● RECORDS SHOWN

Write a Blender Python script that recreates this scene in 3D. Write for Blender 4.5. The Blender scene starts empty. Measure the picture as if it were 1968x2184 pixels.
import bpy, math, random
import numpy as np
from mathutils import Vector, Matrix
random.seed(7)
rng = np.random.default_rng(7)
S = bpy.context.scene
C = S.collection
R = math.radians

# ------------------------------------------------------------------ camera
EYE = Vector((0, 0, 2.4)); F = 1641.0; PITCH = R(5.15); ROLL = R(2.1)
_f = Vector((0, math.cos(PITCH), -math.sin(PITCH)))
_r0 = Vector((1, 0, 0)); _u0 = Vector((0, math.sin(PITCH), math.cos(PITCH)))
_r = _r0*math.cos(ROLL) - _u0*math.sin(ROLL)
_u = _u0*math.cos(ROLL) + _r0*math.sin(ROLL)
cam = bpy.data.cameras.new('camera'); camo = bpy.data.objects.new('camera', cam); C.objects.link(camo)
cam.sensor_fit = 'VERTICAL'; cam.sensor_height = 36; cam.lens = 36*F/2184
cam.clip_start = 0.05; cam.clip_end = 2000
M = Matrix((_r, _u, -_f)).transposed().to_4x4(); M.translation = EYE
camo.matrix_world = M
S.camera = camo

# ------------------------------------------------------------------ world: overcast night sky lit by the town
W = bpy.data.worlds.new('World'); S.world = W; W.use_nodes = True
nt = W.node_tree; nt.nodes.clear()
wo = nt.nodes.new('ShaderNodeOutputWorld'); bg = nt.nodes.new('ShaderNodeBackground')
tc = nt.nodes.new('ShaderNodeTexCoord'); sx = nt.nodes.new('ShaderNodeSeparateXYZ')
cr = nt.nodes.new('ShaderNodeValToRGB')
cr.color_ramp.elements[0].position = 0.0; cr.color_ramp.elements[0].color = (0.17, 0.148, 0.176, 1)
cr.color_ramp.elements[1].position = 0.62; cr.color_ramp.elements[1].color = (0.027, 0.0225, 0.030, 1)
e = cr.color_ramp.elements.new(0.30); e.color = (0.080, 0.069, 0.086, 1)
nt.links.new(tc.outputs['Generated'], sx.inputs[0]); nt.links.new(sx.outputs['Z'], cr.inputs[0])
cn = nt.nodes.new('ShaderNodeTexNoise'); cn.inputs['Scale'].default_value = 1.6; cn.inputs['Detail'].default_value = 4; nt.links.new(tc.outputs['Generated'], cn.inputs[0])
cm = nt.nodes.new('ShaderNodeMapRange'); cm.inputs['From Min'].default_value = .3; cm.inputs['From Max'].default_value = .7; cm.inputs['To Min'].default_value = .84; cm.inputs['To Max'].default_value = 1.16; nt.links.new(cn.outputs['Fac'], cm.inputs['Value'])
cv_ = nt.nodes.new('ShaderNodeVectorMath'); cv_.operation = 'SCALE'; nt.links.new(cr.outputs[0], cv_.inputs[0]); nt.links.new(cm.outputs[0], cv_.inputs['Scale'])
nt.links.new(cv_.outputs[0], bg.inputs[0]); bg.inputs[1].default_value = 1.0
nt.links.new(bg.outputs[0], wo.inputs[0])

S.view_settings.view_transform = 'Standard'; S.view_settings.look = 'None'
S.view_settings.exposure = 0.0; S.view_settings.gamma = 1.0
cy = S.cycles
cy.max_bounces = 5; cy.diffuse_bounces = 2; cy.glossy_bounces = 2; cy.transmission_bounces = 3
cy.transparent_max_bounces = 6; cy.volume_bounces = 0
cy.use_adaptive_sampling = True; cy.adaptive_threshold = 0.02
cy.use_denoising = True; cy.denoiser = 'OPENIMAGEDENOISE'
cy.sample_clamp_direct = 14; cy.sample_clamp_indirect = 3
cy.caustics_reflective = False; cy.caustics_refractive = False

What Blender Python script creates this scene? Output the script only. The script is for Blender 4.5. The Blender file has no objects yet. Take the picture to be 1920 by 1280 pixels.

● EXERCISE REQUIREMENTS
Search the entries for the word "this" and copy every line that has it.

● RESULT OF THE TASK
Write a Blender Python script that recreates this scene in 3D. Write for Blender 4.5. The Blender scene starts empty. Measure the picture as if it were 1968x2184 pixels.
What Blender Python script creates this scene? Output the script only. The script is for Blender 4.5. The Blender file has no objects yet. Take the picture to be 1920 by 1280 pixels.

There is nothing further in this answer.